Тут место возразить С. Белякову, указавшему направление писательской эволюции Сенчина от героя «автобиографичного и автопсихологичного» к так называемому «маленькому человеку» как герою «типичному и узнаваемому»[72]. Проза Сенчина, по нашему мнению, стремится именно что к изживанию «маленького человека» как типологического явления — через устранение ложной позиции человека «большого». Не случайно ведь, что персонажи, формально подпадающие под маркировку «маленького человека», переживают у него драму безопорного существования точно так, как это делает герой-художник, как будто покинувший пределы общего с ними контекста. Сама ситуация обывателя — его неудача, апатия, усталость, выражающие неумение личностно совпасть с порядком вещей, — совершенно той же, экзистенциальной природы, что и по виду исключительная, «романтичная» драма художнического выпадения из жизни.
«Маленький человек» — это персонаж социальной, обусловленной, а не философской, доходящей до предельных оснований мысли. Неравенство, относительно которого можно определять какого-то человека как маленького, существует только в отношении денежных сумм, в отношении же бренности денег все равны. Пойдем дальше и увидим в фигуре «маленького человека» не только инерцию обусловленного мышления, но и пережиток культурного невроза.
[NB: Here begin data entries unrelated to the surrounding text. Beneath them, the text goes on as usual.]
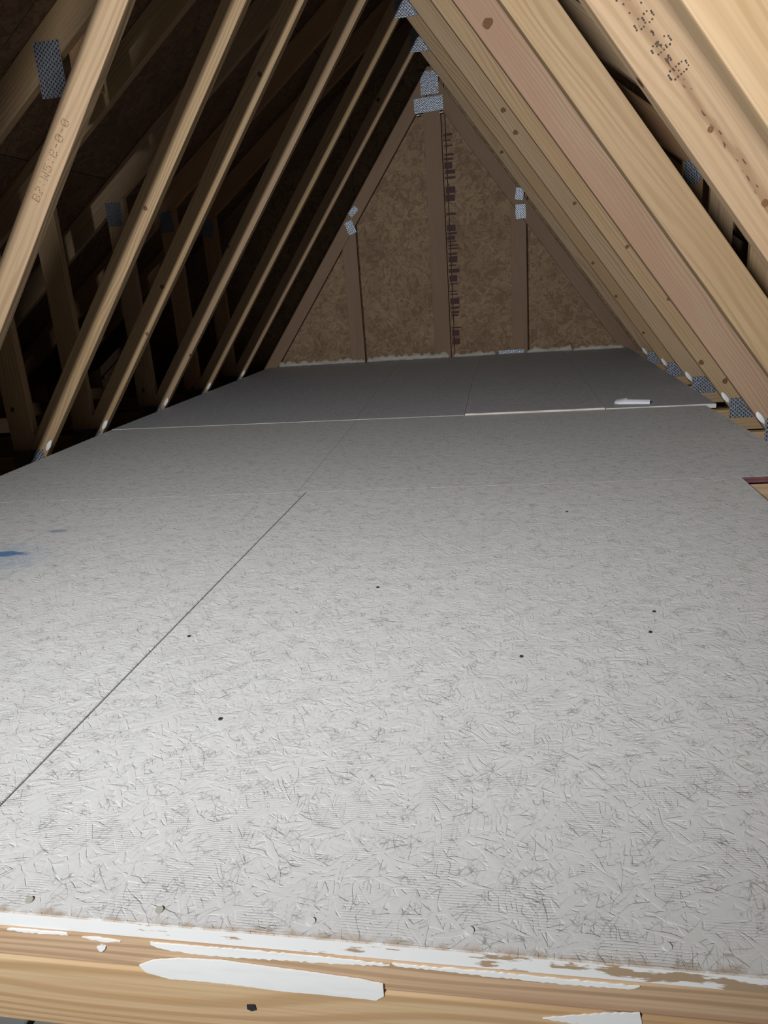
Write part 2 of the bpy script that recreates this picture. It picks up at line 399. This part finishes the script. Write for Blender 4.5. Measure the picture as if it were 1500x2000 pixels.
for k, y in TY.items(): TR[k] = truss(y, LAB[k], MATS[k], dl={0: -.022}.get(k, 0), dr={-1: DR_NEAR}.get(k, 0))
t1, wl1, wr1, b1 = TR[1]
stamp('B2:W5:8-0-0', (-1.392, .905), (SL, 1), (-1, .7), .00375, TY[1]-.0006, t1, b1, INKB, .45, 1.0)
t2, _a, _b, b2 = TR[2]
plate_part(-1.71, -1.605, 1.345, 1.53, TY[2]-.0005, t2, b2)
lumber('brace', [(-1.60, 1.36), (-1.495, 1.36), (-1.485, 1.80), (-1.585, 1.80)], TY[2]+.0385, TK, (0, 1), W_DARK, t2, b2)
t0, wl0, wr0, b0 = TR[0]
stamp('W5:8-0-0', (.175, 1.067), (-SR, -1), (1, .72), .0057, TY[0]-.0006, t0, b0, INK, .34, .74)

# knots in the web faces (truss, side, x, z, radius)
KNOT = NT('knot_heart'); _v = KNOT.obj(); _d = KNOT.n('ShaderNodeVectorMath', operation='LENGTH'); KNOT.put(_d.inputs[0], _v)
_r = KNOT.math('SINE', KNOT.math('MULTIPLY', _d.outputs['Value'], 1500.0))
KNOT = KNOT.out(KNOT.mix(KNOT.ramp(_r, -1, 1, 0, .5), (.12, .055, .025), (.22, .11, .05)), .7)
for k, sd, x, z, r in [(2, 'R', -.059, 1.398, .017), (3, 'R', .471, .67, .008), (3, 'R', .641, .452, .008), (3, 'R', .782, .185, .011), (3, 'R', .881, .103, .012),
      (4, 'R', .315, .906, .009), (5, 'R', .471, .624, .009), (5, 'R', .604, .429, .009), (5, 'R', .765, .211, .008), (4, 'R', -.02, 1.351, .012), (4, 'R', .036, 1.248, .012),
      (6, 'R', -.042, 1.356, .011), (2, 'L', -1.371, .937, .009), (3, 'L', -1.574, .657, .010), (3, 'L', -1.686, .453, .008), (3, 'L', -1.004, 1.457, .010), (0, 'R', .361, .821, .006), (0, 'R', .464, .688, .007)]:
    tr_, wl_, wr_, bs_ = TR[k]; web = wr_ if sd == 'R' else wl_
    rr = random.Random(int(x*1000)+k); n = 14; bm = bmesh.new(); ph = rr.uniform(0, 6)
    bm.faces.new([bm.verts.new((math.cos(a)*r*(1+.14*math.sin(2*a+ph)), 0, math.sin(a)*r*(1+.14*math.sin(3*a+ph)))) for a in [i*2*math.pi/n for i in range(n)]])
    bmesh.ops.recalc_face_normals(bm, faces=bm.faces); bmesh.ops.solidify(bm, geom=list(bm.faces), thickness=.0004)
    o = link('knot', mesh_of(bm, 'knot'), KNOT, web)
    o.matrix_parent_inverse = (Matrix.Translation(bs_) @ web.matrix_basis).inverted()
    o.location = (x, TY[k]-.0006, z)

# ------------------------------------------------------------------ gable end
YG = 5.921
wall = empty('wall_far', (0, YG+.05, 0)); wall['kind'] = 'structure'
def wpanel(pts, name='wall_panel', mat=OSB_WALL, y0=.0, th=.012):
    bm = prism(pts, y0, y0+th, .001, 1); return link(name, mesh_of(bm, name), mat, wall)
def rz(x): return tz(x)+.15
wpanel([(-3.5, -.1), (-1.169, -.1), (-1.169, rz(-1.169)), (-3.5, rz(-3.5)+.001)])
wpanel([(-1.165, -.1), (-.452, -.1), (-.452, rz(-.452)), (XA, rz(XA)), (-1.165, rz(-1.165))])
wpanel([(-.447, -.1), (.128, -.1), (.128, rz(.128)), (-.447, rz(-.447))])
wpanel([(.132, -.1), (2.38, -.1), (2.38, rz(2.38)+.001), (.132, rz(.132))])
gb = (XA, YG, CH_B); gt = empty('gable_truss', gb)
tag(gt, 'brown gable end truss with upright studs against the strand board wall', 'gable truss')
GI = .09
lumber('bottom_chord', [(-3.5, CH_B), (2.38, CH_B), (2.38, CH_T), (-3.5, CH_T)], YG, TK, (1, 0), W_GAB, gt, gb)
xl, xr = XL+GI, XR-GI; zg = (xr-xl)/(SL-SR); xg = xl+SL*zg
lumber('web', [(xl+SL*CH_T, CH_T), (xg, zg), (xg, zg+.17), (xl-.12+SL*CH_T, CH_T)], YG, TK, (SL, 1), W_GAB, gt, gb)
lumber('web', [(xr+SR*CH_T, CH_T), (xg+.0006, zg), (xg+.0006, zg+.17), (xr+.12+SR*CH_T, CH_T)], YG, TK, (SR, 1), W_GAB, gt, gb)
for s in (-1, 1):
    xo, xi = XA+s*2.94, XA+s*.0006
    lumber('top_chord', [(xo, tz(xo)), (xi, tz(xi)), (xi, tz(xi)+.15), (xo, tz(xo)+.15)], YG, TK, (-s*1, .78), W_GAB, gt, gb)
lumber('stud', [(-.602, CH_T), (-.478, CH_T), (-.478, zg-.12), (xg, zg-.002), (-.602, zg-.10)], YG+.002, TK-.002, (0, 1), W_GAB, gt, gb)
lumber('stud', [(-1.283, CH_T), (-1.170, CH_T), (-1.170, (-1.170-xl)/SL-.002), (-1.283, (-1.283-xl)/SL-.002)], YG+.002, TK-.002, (0, 1), W_GAB, gt, gb)
lumber('stud', [(.006, CH_T), (.120, CH_T), (.120, (.120-xr)/SR-.002), (.006, (.006-xr)/SR-.002)], YG+.002, TK-.002, (0, 1), W_GAB, gt, gb)
p = plate_part(-.665, -.455, 1.757, 1.855, YG-.0005, gt, gb, -.035)
p = plate_part(-.612, -.482, 1.868, 2.02, YG-.0005, gt, gb)
p = plate_part(-1.238, -1.172, .975, 1.075, YG-.0005, gt, gb, -.35)
p = plate_part(-1.215, -1.135, 1.115, 1.16, YG-.0005, gt, gb, -.7)
p = plate_part(.045, .105, 1.112, 1.195, YG-.0005, gt, gb, .15)
p = plate_part(.044, .117, .982, 1.082, YG-.0005, gt, gb)
p = plate_part(-.105, .095, .001, .036, YG-.004, gt, gb)
for x, z in [(-.600, 1.905), (-.585, 1.905), (-.500, 1.900), (-.553, 1.853), (.05, 1.0), (-1.2, 1.0)]:
    o = link('nail_head', blob_me('nail_head', .006, .004, .006, 2, 0), STEEL, gt); o.location = Vector((x, YG-.005, z))-Vector(gb)
for x, z, l in [(-.64, 1.742, .018), (-.47, 1.745, .022)]:
    o = link('bent_nail', blob_me('bent_nail', l, .004, .005, 4, .1), STEEL, gt); o.location = Vector((x, YG-.006, z))-Vector(gb)
# printed blocks along the edge of a wall sheet
rr = random.Random(11); bm = bmesh.new(); z = .03
while z < 1.68:
    h = rr.choice([.010, .016, .028, .045])
    if rr.random() < .85:
        x0 = -.468+rr.uniform(-.003, .003); x1 = x0+rr.uniform(.055, .082)
        bm.faces.new([bm.verts.new(q) for q in ((x0, -.0012, z), (x1, -.0012, z), (x1, -.0012, z+h), (x0, -.0012, z+h))])
    z += h+rr.uniform(.006, .026)
o = link('edge_print', mesh_of(bm, 'edge_print'), NT('edge_print_ink').out((.085, .045, .045), .8), wall)
o['label'] = 'dark printed blocks along a sheet edge'
# cream foam squeezed along the foot of the gable wall
def foam(x0, x1, seed, hmax):
    rr = random.Random(seed); bm = bmesh.new(); n = max(6, int((x1-x0)/.02)); prev = None
    for i in range(n+1):
        x = x0+(x1-x0)*i/n; e = min(1, min(i, n-i)/1.5+.35)
        hh = hmax*e*rr.uniform(.55, 1.1); d = .016*e*rr.uniform(.7, 1.2)
        ring = [bm.verts.new((x, YG-.001+yy, zz)) for yy, zz in ((0, .004), (-d*1.1, .004), (-d, hh*.5), (-d*.6, hh*.9), (0, hh))]
        if prev:
            for j in range(4): bm.faces.new((prev[j], prev[j+1], ring[j+1], ring[j]))
        else: bm.faces.new(ring)
        prev = ring
    bm.faces.new(list(reversed(prev))); bmesh.ops.recalc_face_normals(bm, faces=bm.faces)
    o = link('foam_bead', mesh_of(bm, 'foam_bead', True), FOAM, wall); o.location = (0, -YG-.05, 0); o['label'] = 'cream foam bead'
for i, (a, b, h) in enumerate([(-1.90, -1.17, .044), (-1.155, -.485, .052), (-.46, -.12, .040), (.11, .46, .05), (.46, .84, .038)]): foam(a, b, i+5, h)

# ------------------------------------------------------------------ roof deck
ceil = empty('ceiling'); ceil['kind'] = 'structure'
def roof_panel(s, u0, u1, y0, y1):
    # u = level distance from the ridge
    a, b = XA+s*u0, XA+s*u1
    za, zb = tz(XA)+.152-.78*u0, tz(XA)+.152-.78*u1
    me_name = 'roof_panel'
    ang = math.atan2(zb-za, b-a); ln = math.hypot(b-a, zb-za)
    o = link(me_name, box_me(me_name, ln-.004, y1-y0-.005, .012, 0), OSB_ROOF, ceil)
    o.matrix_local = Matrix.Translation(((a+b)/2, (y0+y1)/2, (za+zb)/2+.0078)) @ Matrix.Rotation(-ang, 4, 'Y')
cw = 1.22*math.cos(math.atan(.78)); us = [0, .12+cw*.5, .12+cw*1.5, .12+cw*2.5, 3.05]
for s in (-1, 1):
    for i in range(4):
        st = -.9+(i % 2)*1.22; y = -.9
        ys = [-.9]+[q for q in (st+1.22 if i % 2 == 0 else st, ) if q > -.9]
        while ys[-1] < 5.98: ys.append(min(ys[-1]+2.44, 5.985))
        for j in range(len(ys)-1): roof_panel(s, us[i], us[i+1], ys[j], ys[j+1])

for nm, xx in (('wall_left', -3.53), ('wall_right', 2.41)):
    o = link(nm, box_me(nm, .03, 6.9, .5, 0), OSB_ROOF); o.location = (xx, 2.55, .02); o['kind'] = 'structure'

# ------------------------------------------------------------------ header under the near floor edge
hd = empty('header_beam', (-.56, .55, -.163)); tag(hd, 'paint smeared wooden header under the near floor edge', 'beam')
hb = (-.56, .55, -.163)
lumber('top_plate', [(-2.0, -.0625), (.9, -.0545), (.9, -.0185), (-2.0, -.0185)], .5290, .089, (1, .003), W_FPLATE, hd, hb)
lumber('lower_board', [(-2.0, -.151), (.9, -.151), (.9, -.0552), (-2.0, -.0632)], .5275, .038, (1, .003), W_FRONT, hd, hb)
def smear(pts, y, mat, seed, jit=.0012, name='paint_smear', rough_from=0):
    rr = random.Random(seed); out = []
    n = len(pts)
    for i in range(n):
        a, b = pts[i], pts[(i+1) % n]; L = math.hypot(b[0]-a[0], b[1]-a[1]); m = max(2, int(L/.0035))
        for j in range(m):
            t = j/m; w_ = math.sin(31*t+seed)*.5+math.sin(67*t+2*seed)*.5; out.append((a[0]+(b[0]-a[0])*t+rr.uniform(-jit, jit)*.3, a[1]+(b[1]-a[1])*t+jit*(.5*w_+rr.uniform(-.5, .5))))
    bm = prism(out, y-.0012, y+.0006, 0)
    bmesh.ops.triangulate(bm, faces=[f for f in bm.faces if len(f.verts) > 4])
    o = link(name, mesh_of(bm, name), mat, hd); o.location = -Vector(hb); return o
s2 = [(-0.3722, -0.0218), (-0.3391, -0.0215), (-0.2584, -0.0208), (-0.1862, -0.0209), (-0.1338, -0.0222), (-0.1267, -0.0238), (-0.1775, -0.0275), (-0.2292, -0.0289), (-0.2877, -0.0315), (-0.3257, -0.0316), (-0.358, -0.0292), (-0.3727, -0.0252)]
s3 = [(-0.3899, -0.0524), (-0.3721, -0.0435), (-0.3429, -0.0382), (-0.2988, -0.0359), (-0.2512, -0.0384), (-0.2096, -0.0404), (-0.1586, -0.0434), (-0.1347, -0.0466), (-0.1348, -0.0616), (-0.1428, -0.0679), (-0.1917, -0.0675), (-0.2392, -0.0682), (-0.2926, -0.0657), (-0.3311, -0.0659), (-0.3592, -0.0666), (-0.3838, -0.0609)]
s4 = [(-0.1239, -0.0207), (-0.0825, -0.0212), (-0.0348, -0.0206), (0.0347, -0.0214), (0.1017, -0.0217), (0.0953, -0.0254), (0.0347, -0.0268), (-0.035, -0.0257), (-0.0924, -0.0238), (-0.1217, -0.0232)]
s5 = [(0.016, -0.0697), (0.0439, -0.0627), (0.0713, -0.0568), (0.1027, -0.0522), (0.106, -0.0712), (0.0579, -0.0735), (0.03, -0.0709)]
s6 = [(-0.5354, -0.0215), (-0.5209, -0.0195), (-0.4971, -0.0195), (-0.4669, -0.0195), (-0.4643, -0.0215), (-0.505, -0.0235), (-0.5224, -0.0229)]
s7 = [(-0.449, -0.0228), (-0.4286, -0.0214), (-0.4064, -0.0238), (-0.4242, -0.0266), (-0.438, -0.0251)]
s8 = [(-0.4343, -0.0346), (-0.4283, -0.0305), (-0.4236, -0.0327), (-0.4263, -0.0378), (-0.4322, -0.0411)]
s9 = [(-0.2788, -0.0917), (-0.2699, -0.0905), (-0.2692, -0.0973), (-0.2744, -0.0994), (-0.279, -0.0972)]
for i, s in enumerate((s2, s3, s4, s5, s6, s7, s8)): smear(s, .5275 if i in (1, 3) else .5288, WHITE, i+1, .0004 if i == 1 else .0011)
smear(s9, .5275, BLOB, 9, .0003, 'dark_spot')
# grey boards of the landing below the header
land = empty('trim_1'); land['kind'] = 'structure'
for x0, x1 in ((-2.0, -.672), (-.662, .4), (.41, 1.2)):
    o = link('landing_board', box_me('landing_board', x1-x0, .5, .03), GREYB, land); o.location = ((x0+x1)/2, .80, -.345)

# ------------------------------------------------------------------ scrap of paper on the far sheets
bm = bmesh.new()
prof = [(-.026, .001), (-.020, .012), (-.006, .020), (.008, .019), (.020, .010), (.026, .001)]
rows_ = []
for i in range(7):
    x = -.075+.15*i/6; k = 1 if i > 1 else .55+.25*i
    rows_.append([bm.verts.new((x, y+(.008 if i == 0 else 0), z*k*(1.0-.03*i)+.001)) for y, z in prof])
for i in range(6):
    for j in range(5): bm.faces.new((rows_[i][j], rows_[i+1][j], rows_[i+1][j+1], rows_[i][j+1]))
bmesh.ops.recalc_face_normals(bm, faces=bm.faces)
r_ = bmesh.ops.solidify(bm, geom=list(bm.faces), thickness=.001)
pp = link('paper_scrap', mesh_of(bm, 'paper_scrap'), PAPER); pp.location = (.525, 3.42, .0050); pp.rotation_euler = (0, 0, -.22)
bm = bmesh.new(); vs = [bm.verts.new(q) for q in ((-.078, -.02, .002), (-.035, -.026, .004), (-.02, .004, .026), (-.072, .012, .016))]; bm.faces.new(vs)
bmesh.ops.solidify(bm, geom=list(bm.faces), thickness=.001)
link('folded_flap', mesh_of(bm, 'folded_flap'), PAPER, pp)
tag(pp, 'small folded scrap of white paper lying on the dark far floor sheets', 'paper')
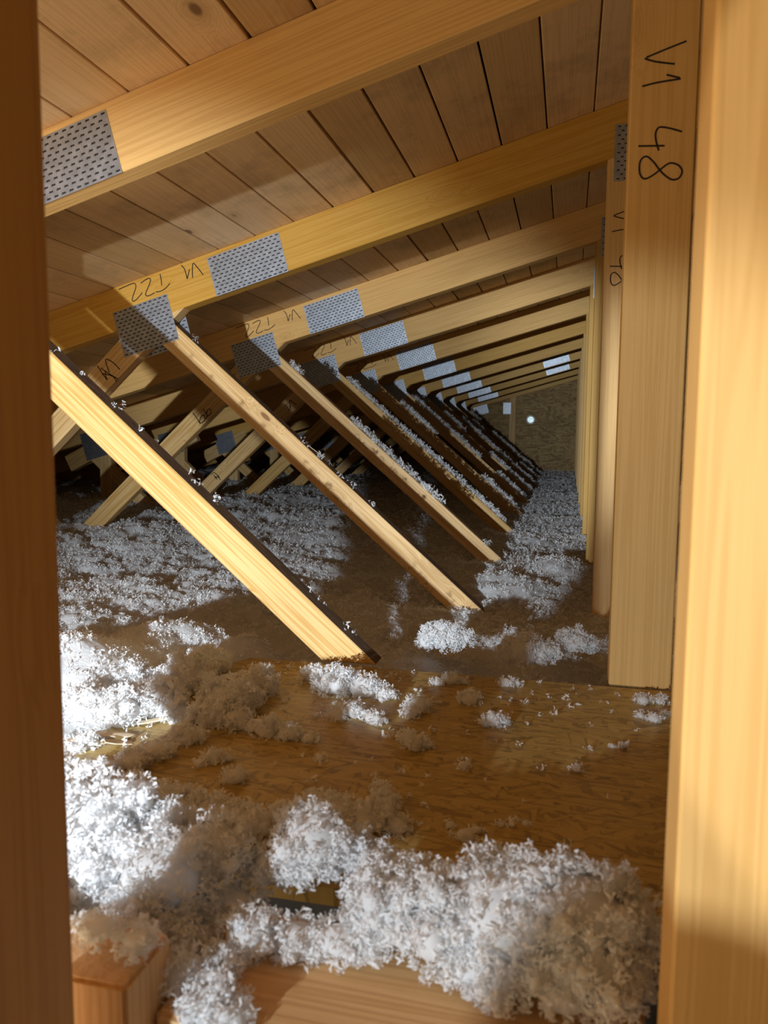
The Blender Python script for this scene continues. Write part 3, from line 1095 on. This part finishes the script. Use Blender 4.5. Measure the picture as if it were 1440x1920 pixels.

«Маленький человек» — традиционный объект мышления русского интеллигента, взывавший к его самоумалению как «большого», провоцировавший чувствовать себя «лишним». Исторически обусловленная исключительность русской интеллигенции взвинчивала в ней невротическое высокомерие избранного народа, которому одному дан ключ к спасению. Но врата открыты для каждого — в феномене духовной жизни, объединяющем все человечество в его принципиальном существе. Призывая литературу возвратить внимание к судьбе «маленького человека», Беляков продлевает жизнь историческому неврозу литературного, интеллигентского, культурного самосознания в России. Сенчин же, напротив, интеллигентское самосознание обновляет, снимая народнический невроз разорванной общности. Писатель и обыватель в его прозе оказываются породнены нуждой в сущностном бытии.
Литература. Импульсом к повествованию в прозе Сенчина является потребность в рефлексивном испытании правды с тем, чтобы поставить ребром мучающий вопрос. Прилепин силой эмоции дотягивает до аксиомы любое предположение, Сенчин, наоборот, любую аргументированную предпосылку может развить до ее противоположности, силой мысли подточить свое же доказательство. Не случайно одни и те же сюжеты разыграны Сенчиным с разным раскладом правоты, с противоположных позиций, и потому с несовпадающими выводами: вспомним хотя бы, как он и так, и этак вертит ситуацию побега художника из города в деревню («Чужой», «В норе», «Проект», «Малая жизнь»). Смена персонажей, исходных мотивов позволяет менять точки осмысления ситуации, возобновлять спор с самим собой, так и оставаясь не убежденным.